When Albert Einstein told Franklin Roosevelt in 1939 that the atomic bomb was possible, he did not tell the president about another discovery he had made, something so extreme and horrific it remained a secret . . . until now. This extraordinary new novel from one of the most brilliant talents in contemporary fiction is a standout literary thriller in which one man stumbles upon the discovery Einstein himself tried to keep hidden.

When twelve-year-old Daphne Marrity takes a videotape labeled Pee-wee's Big Adventure from her grandmother's house, neither she nor her college-professor father, Frank Marrity, has any idea that the theft has drawn the attention of both the Israeli Secret Service and an ancient European cabal of occultists—or that within hours they'll be visited by her long-lost grandfather, who is also desperate to get that tape.

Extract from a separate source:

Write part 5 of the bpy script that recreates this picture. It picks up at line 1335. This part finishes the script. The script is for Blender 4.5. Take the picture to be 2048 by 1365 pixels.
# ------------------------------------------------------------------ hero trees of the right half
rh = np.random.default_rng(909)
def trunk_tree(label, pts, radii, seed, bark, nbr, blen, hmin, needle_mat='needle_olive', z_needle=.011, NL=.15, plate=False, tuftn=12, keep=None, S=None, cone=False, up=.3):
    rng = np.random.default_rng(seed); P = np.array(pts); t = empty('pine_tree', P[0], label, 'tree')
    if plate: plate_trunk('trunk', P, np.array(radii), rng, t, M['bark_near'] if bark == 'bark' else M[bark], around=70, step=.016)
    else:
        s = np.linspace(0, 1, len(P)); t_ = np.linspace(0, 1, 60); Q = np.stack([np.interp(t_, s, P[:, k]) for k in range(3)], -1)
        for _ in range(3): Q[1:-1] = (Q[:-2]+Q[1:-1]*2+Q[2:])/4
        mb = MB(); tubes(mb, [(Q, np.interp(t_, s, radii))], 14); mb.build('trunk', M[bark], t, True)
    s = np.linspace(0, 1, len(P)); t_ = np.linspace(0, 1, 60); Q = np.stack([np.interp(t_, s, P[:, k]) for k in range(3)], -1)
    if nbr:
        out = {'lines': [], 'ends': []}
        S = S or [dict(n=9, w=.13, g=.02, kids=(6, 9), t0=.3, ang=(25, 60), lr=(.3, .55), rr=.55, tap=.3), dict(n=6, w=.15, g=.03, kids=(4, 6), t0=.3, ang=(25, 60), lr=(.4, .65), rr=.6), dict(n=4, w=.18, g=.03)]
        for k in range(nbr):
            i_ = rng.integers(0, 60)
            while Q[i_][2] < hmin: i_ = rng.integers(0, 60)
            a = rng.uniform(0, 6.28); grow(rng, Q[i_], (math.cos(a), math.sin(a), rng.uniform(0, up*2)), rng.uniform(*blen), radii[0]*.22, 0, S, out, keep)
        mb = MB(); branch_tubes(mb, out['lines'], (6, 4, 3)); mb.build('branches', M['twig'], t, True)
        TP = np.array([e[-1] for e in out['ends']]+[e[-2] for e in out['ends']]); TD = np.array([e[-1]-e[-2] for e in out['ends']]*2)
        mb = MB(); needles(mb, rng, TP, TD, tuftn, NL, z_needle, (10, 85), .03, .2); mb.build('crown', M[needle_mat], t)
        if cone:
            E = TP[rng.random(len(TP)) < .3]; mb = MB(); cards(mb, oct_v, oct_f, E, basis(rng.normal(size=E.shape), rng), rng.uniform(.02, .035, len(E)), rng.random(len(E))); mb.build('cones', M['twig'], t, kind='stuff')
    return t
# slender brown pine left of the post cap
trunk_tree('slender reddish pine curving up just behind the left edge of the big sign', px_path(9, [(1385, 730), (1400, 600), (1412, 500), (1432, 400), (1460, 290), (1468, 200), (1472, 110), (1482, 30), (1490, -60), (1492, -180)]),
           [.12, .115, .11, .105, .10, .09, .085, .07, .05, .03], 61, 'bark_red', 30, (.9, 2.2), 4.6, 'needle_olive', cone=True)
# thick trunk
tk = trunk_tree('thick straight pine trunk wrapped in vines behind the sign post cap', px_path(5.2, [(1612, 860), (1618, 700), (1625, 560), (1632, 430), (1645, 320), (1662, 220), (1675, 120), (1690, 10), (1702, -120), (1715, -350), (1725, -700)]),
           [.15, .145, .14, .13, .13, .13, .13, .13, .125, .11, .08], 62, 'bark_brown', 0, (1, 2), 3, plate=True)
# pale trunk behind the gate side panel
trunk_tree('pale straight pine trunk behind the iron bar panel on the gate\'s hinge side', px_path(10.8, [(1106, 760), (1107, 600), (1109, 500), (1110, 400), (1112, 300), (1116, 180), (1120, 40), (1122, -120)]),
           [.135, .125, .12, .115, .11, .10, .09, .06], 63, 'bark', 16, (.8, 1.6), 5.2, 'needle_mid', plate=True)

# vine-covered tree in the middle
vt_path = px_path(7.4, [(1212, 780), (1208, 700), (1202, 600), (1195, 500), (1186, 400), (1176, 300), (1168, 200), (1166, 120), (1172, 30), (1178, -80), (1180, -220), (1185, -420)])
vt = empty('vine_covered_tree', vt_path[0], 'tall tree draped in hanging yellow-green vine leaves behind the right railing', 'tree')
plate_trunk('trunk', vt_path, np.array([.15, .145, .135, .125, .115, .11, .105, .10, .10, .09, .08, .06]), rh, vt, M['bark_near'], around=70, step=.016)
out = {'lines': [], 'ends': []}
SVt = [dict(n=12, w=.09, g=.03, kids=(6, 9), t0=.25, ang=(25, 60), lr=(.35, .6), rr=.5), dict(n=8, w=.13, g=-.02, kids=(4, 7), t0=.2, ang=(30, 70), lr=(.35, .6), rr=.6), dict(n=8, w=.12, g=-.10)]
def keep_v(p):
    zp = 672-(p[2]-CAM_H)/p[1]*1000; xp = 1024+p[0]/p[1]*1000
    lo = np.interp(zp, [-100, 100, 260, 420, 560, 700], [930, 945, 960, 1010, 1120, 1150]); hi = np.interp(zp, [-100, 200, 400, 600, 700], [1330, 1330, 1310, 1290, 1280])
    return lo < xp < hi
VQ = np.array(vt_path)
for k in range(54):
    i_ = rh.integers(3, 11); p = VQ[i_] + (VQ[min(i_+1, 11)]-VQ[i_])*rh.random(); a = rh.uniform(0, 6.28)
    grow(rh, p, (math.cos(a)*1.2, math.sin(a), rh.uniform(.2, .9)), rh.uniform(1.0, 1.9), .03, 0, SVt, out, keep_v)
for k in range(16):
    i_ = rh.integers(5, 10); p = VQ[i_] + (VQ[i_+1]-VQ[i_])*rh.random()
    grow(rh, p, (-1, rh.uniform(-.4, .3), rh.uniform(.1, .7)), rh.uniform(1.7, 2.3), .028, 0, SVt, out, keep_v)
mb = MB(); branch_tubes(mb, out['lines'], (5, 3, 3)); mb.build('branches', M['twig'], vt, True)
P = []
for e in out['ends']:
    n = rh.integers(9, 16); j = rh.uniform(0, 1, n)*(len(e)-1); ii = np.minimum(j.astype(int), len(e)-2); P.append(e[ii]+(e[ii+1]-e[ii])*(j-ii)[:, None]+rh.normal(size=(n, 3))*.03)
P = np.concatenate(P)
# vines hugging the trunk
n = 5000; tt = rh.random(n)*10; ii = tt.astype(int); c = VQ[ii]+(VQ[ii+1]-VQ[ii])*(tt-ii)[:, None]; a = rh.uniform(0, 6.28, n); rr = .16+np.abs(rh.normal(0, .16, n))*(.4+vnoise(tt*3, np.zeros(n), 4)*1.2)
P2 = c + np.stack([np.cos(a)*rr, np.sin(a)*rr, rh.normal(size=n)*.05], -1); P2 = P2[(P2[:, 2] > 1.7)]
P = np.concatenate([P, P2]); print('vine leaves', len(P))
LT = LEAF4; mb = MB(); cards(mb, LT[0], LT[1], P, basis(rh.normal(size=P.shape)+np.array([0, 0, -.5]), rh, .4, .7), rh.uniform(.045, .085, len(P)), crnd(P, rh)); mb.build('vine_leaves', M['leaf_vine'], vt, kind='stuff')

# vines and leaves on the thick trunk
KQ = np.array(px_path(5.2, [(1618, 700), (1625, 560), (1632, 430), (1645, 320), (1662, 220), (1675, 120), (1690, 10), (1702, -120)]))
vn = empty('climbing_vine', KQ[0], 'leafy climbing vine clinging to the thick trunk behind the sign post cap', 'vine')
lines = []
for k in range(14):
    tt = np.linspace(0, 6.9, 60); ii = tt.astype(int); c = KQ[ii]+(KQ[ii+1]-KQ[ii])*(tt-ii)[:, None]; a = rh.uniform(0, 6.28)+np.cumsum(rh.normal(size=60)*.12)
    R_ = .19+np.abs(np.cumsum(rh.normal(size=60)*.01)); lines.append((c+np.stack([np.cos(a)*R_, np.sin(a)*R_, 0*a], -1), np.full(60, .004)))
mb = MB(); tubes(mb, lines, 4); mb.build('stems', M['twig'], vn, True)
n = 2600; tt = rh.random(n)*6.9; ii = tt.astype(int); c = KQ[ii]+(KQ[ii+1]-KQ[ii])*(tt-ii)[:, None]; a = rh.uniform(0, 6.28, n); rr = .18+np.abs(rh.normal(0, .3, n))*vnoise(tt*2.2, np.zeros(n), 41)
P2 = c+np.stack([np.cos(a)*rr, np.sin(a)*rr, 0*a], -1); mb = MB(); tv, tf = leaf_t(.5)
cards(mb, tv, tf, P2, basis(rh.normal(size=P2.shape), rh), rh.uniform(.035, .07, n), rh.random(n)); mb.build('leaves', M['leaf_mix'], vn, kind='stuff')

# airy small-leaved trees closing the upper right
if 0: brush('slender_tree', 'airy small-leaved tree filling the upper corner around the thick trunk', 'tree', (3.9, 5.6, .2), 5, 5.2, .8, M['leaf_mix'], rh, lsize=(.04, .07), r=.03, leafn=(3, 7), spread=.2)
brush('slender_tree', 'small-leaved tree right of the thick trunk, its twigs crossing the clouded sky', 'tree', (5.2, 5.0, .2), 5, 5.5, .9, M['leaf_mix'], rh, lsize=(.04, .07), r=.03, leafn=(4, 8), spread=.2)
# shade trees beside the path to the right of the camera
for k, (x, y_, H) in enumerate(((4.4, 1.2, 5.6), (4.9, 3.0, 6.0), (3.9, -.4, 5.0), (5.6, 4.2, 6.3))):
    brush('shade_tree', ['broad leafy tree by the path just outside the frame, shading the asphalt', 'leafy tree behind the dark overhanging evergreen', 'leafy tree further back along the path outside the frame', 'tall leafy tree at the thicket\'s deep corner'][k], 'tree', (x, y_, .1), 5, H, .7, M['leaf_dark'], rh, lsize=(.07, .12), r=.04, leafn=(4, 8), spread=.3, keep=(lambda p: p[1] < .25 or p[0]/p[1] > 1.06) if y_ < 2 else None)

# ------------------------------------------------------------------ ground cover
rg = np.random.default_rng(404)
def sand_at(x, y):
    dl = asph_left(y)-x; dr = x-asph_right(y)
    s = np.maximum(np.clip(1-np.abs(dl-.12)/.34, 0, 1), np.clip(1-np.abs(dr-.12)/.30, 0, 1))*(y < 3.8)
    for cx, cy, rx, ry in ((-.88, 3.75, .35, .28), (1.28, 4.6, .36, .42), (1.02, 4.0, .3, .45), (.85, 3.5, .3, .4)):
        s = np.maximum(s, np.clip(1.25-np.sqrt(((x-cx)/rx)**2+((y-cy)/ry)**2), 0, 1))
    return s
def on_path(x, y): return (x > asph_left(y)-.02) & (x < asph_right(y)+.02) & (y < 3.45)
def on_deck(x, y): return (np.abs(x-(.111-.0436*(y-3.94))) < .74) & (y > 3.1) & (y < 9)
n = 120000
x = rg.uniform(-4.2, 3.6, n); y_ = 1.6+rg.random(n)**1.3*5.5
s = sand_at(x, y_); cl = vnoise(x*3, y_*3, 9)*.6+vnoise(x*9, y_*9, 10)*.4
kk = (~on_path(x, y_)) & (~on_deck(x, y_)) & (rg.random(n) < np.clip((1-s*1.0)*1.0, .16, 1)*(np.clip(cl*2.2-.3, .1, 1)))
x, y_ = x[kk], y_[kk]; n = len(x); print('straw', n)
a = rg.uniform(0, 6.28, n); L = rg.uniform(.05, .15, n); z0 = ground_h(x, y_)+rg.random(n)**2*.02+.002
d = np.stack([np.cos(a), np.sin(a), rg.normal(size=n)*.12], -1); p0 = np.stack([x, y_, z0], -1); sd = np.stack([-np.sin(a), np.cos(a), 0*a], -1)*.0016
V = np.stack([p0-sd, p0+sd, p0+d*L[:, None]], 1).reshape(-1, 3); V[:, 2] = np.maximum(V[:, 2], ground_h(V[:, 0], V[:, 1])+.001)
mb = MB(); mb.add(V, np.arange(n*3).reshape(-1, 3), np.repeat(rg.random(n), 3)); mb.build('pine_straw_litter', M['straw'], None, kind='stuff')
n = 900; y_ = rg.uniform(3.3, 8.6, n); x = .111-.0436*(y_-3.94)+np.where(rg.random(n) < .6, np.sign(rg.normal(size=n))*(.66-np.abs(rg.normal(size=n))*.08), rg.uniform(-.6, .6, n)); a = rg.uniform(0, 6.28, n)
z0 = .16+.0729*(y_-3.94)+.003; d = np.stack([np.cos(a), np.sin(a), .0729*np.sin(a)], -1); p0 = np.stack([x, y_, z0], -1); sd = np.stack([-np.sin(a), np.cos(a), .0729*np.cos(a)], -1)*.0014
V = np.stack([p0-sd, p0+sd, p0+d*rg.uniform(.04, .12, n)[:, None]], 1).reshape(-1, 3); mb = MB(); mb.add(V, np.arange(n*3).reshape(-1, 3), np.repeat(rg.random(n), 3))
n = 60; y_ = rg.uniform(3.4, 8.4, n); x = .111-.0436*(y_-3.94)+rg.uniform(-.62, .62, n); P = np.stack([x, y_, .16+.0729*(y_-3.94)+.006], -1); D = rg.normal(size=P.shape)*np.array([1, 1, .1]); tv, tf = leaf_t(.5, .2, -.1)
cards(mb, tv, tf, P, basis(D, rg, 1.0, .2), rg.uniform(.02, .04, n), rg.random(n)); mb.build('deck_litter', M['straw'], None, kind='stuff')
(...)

And when Daphne's teddy bear is stolen, a blind assassin nearly kills Frank, and a phantom begins to speak to her from a switched-off television set, Daphne and her father find themselves caught in the middle of a murderous power struggle that originated long ago in Israel and Germany but now crashes through Los Angeles and out to the Mojave Desert. To survive, they must quickly learn the rules of a dangerous magical chess game and use all their cleverness and courage—as well as their love and loyalty to each other—to escape a fate more profound than death.

A pulse-pounding epic adventure that blurs the lines between espionage and the supernatural; good and evil; past, present and future, Three Days to Never is an exhilarating masterwork of speculative suspense from the always remarkable imagination of the incomparable Tim Powers.